A Explosion of Sensuality ! July 12, 1998 6 out of 10 found this review helpful
This is the real reverse of the Cinderela story told at the Pretty Woman film with Julia Roberts... It is about a prostitute who find a homelless in the street and invite him to be her serious lover. For the ones who enjoys European Movies this is very French, very refined. Anouk Grinberg got the prize for best actress with this movie at the Berlin festival and here she makes a brillant interpretation of sex. END
all we need is love December 9, 2001 JIANSHE KONG (Providence, RI United States) 1 out of 6 found this review helpful
what a splendid achievement! this movie is about a prostitute who want to give love to all man, even freely. as she sayes:" there is no ugly man, if only you look the right way." everyone in this movies is in desperate need of love---it reveals the ultimate reality of human existence: its scarcity, its exigency.

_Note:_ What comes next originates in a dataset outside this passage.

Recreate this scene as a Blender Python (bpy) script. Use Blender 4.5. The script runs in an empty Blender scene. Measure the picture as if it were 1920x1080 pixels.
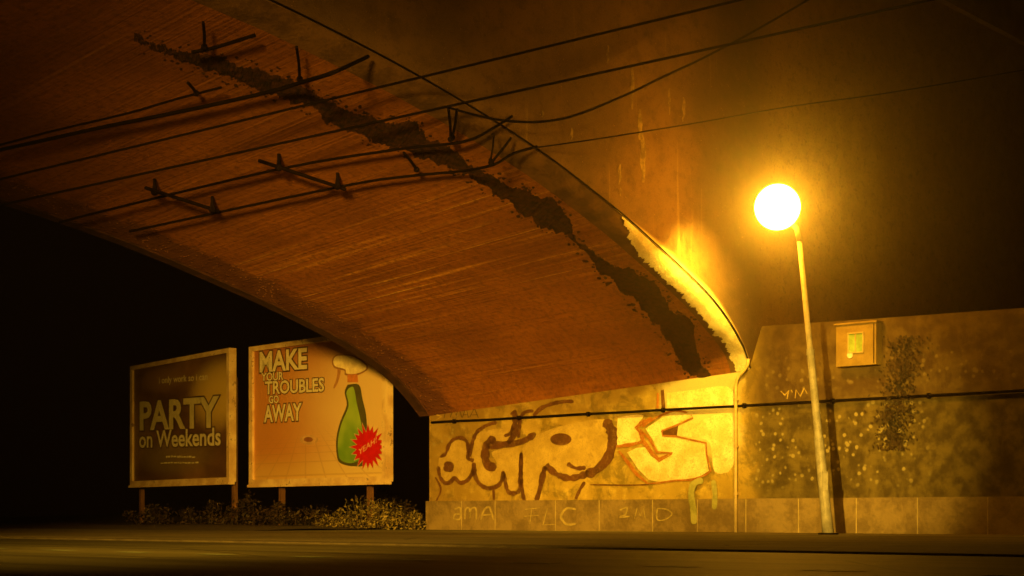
import bpy, math, random
import numpy as np
from mathutils import Vector, noise
random.seed(7)
SC = bpy.context.scene
C = SC.collection

# ------------------------------------------------------------------ camera, world, exposure
F, VH, EYE = 3000.0, 965.0, 0.354          # focal length and horizon in photo pixels, eye height above the road
cam_d = bpy.data.cameras.new('camera'); cam = bpy.data.objects.new('camera', cam_d); C.objects.link(cam)
cam_d.sensor_width = 36.0; cam_d.lens = 36.0*F/1920.0
cam_d.shift_y = (VH-540.0)/1920.0
cam_d.clip_start = 0.05; cam_d.clip_end = 2000
cam.location = (0, 0, EYE); cam.rotation_euler = (math.radians(90), 0, 0)
SC.camera = cam
w = bpy.data.worlds.new('World'); SC.world = w; w.use_nodes = True
bg = w.node_tree.nodes['Background']
bg.inputs['Color'].default_value = (0.9, 0.25, 0.08, 1); bg.inputs['Strength'].default_value = 0.0012
SC.view_settings.view_transform = 'Standard'; SC.view_settings.look = 'None'
SC.view_settings.exposure = 0; SC.view_settings.gamma = 1
SC.cycles.use_denoising = True
SC.cycles.max_bounces = 6; SC.cycles.volume_bounces = 0
SC.cycles.sample_clamp_indirect = 4

SODIUM = (1.0, 0.40, 0.016)
LAMP_A = Vector((4.48, 27.0, 5.19+EYE)); L_GLOBE = 130.0
LAMP_B = Vector((-4.5, -2.0, 5.0)); P_SPOT = 125000.0
P_ADDED = 110000.0
HAZE = 0.0058
P_A = 3300.0

# ------------------------------------------------------------------ bridge frame: t along the road, s out from the wall
L0 = Vector((-1.86, 36.0, 0)); D = Vector((1.13, -1.0, 0)).normalized(); S = Vector((D.y, -D.x, 0))
T = 8.5
def P(t, s, z): return L0 + D*t + S*s + Vector((0, 0, z+EYE))      # z measured from the eye, so ground is at -EYE
def ray(u, v): return Vector(((u-960)/F, 1.0, (VH-v)/F))
def on_s(u, v, s0=0.0):                                            # pixel -> (t, z) on a vertical plane beside the road
    r = ray(u, v); Y = (s0+L0.dot(S))/(r.x*S.x+r.y*S.y)
    p = Vector((r.x*Y, Y, 0))-L0; return p.dot(D), r.z*Y
def on_t(u, v, t0):                                                # pixel -> (s, z) on a plane across the road
    r = ray(u, v); Y = (t0+L0.dot(D))/(r.x*D.x+r.y*D.y)
    p = Vector((r.x*Y, Y, 0))-L0; return p.dot(S), r.z*Y
def pchip(xs, ys):
    xs = np.array(xs, float); ys = np.array(ys, float); h = np.diff(xs); dl = np.diff(ys)/h
    m = np.zeros_like(xs); m[0] = dl[0]*1.3; m[-1] = 0
    for i in range(1, len(xs)-1):
        m[i] = 0 if dl[i-1]*dl[i] <= 0 else (h[i-1]+h[i])/(h[i-1]/dl[i]+h[i]/dl[i-1])
    def f(x):
        i = min(max(int(np.searchsorted(xs, x))-1, 0), len(xs)-2); u = (x-xs[i])/h[i]
        return float((2*u**3-3*u**2+1)*ys[i]+(u**3-2*u**2+u)*h[i]*m[i]+(-2*u**3+3*u**2)*ys[i+1]+(u**3-u**2)*h[i]*m[i+1])
    return f
CROWN = 17.0
_near = pchip([0, .12, .38, 1.05, 2.17, 3.0, 3.7, 4.83, 5.85, 7.6, 9.9, 12.5, 17], [2.76, 3.0, 3.29, 3.82, 4.38, 4.73, 5.02, 5.42, 5.75, 6.2, 6.65, 7.0, 7.25])
_far = pchip([0, .2, .59, 1.25, 2.03, 3.2, 4.5, 5.77, 6.95, 8.34, 11, 14, 17], [2.22, 2.42, 2.76, 3.18, 3.53, 3.93, 4.30, 4.62, 4.90, 5.19, 5.6, 5.9, 6.0])
def zn(s): s = CROWN-abs(CROWN-s); return _near(max(s, 0))
def zf(s): s = CROWN-abs(CROWN-s); return _far(max(s, 0))
BEV = 0.42                                                          # depth of the bevelled arch edge along t
def bevel_drop(s):
    s = CROWN-abs(CROWN-s); k = min(max(s/1.0, 0), 1); return 0.05+0.17*k*k*(3-2*k)
def zi(s): return zn(s)-bevel_drop(s)                               # inner edge of the bevel
def zsoff(s, t):
    k = min(max(t/(T-BEV), 0), 1); return zf(s)*(1-k)+zi(s)*k
def on_soffit(u, v, gap=0.0):
    r = ray(u, v); Y = 8.0; 
    def g(Y):
        p = Vector((r.x*Y, Y, 0))-L0; s, t = p.dot(S), p.dot(D)
        if s < 0: return 1.0
        return r.z*Y-zsoff(s, t)+gap
    while Y < 45:
        if g(Y) > 0: break
        Y += .05
    a, b = Y-.05, Y
    for _ in range(25):
        m = (a+b)/2
        if g(m) > 0: b = m
        else: a = m
    p = Vector((r.x*a, a, 0))-L0
    return p.dot(D), p.dot(S), r.z*a
SS = [0, .03, .08, .14, .22, .32, .45, .6, .8, 1.0, 1.25, 1.5, 1.8, 2.1, 2.5, 3, 3.5, 4, 4.6, 5.2, 6, 7, 8, 9, 10, 11.5, 13, 15, 17]
SS = SS+[34-x for x in reversed(SS[:-1])]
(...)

Weird...??? June 25, 2002 7 out of 18 found this review helpful
This movie is extremly weird, at first you think the atmosphere sound nice, it's very french, I like french movie, so it seem to be a good movie but after the prostitute Marie meet a strange man Jeannot, play by Gérard Larvin and she change his look everthing after doesn't made any sence. I'm used to weird french movie and I usualy like it but this time it's way too weird and it doesn't made any sence. Anouk Grinberg, Marie get on my nerve, I can't stand her tone of voice and she look weird with her short messy hair. Jeannot got also on my nerve, I can't stand him and Valeria Bruni Tedeschi I usualy like this actress and she pretty good in the roles she play but this time she also get on my nerve when she play Sarah with loving so much Jeannot, what they got all those women to love him so much??? But Valeria is much better then Anouk in this movie. Well to said it all this movie doesn't made much sence but if you like french weird movie you may like it, it's not great, it's not bad, it's just okay!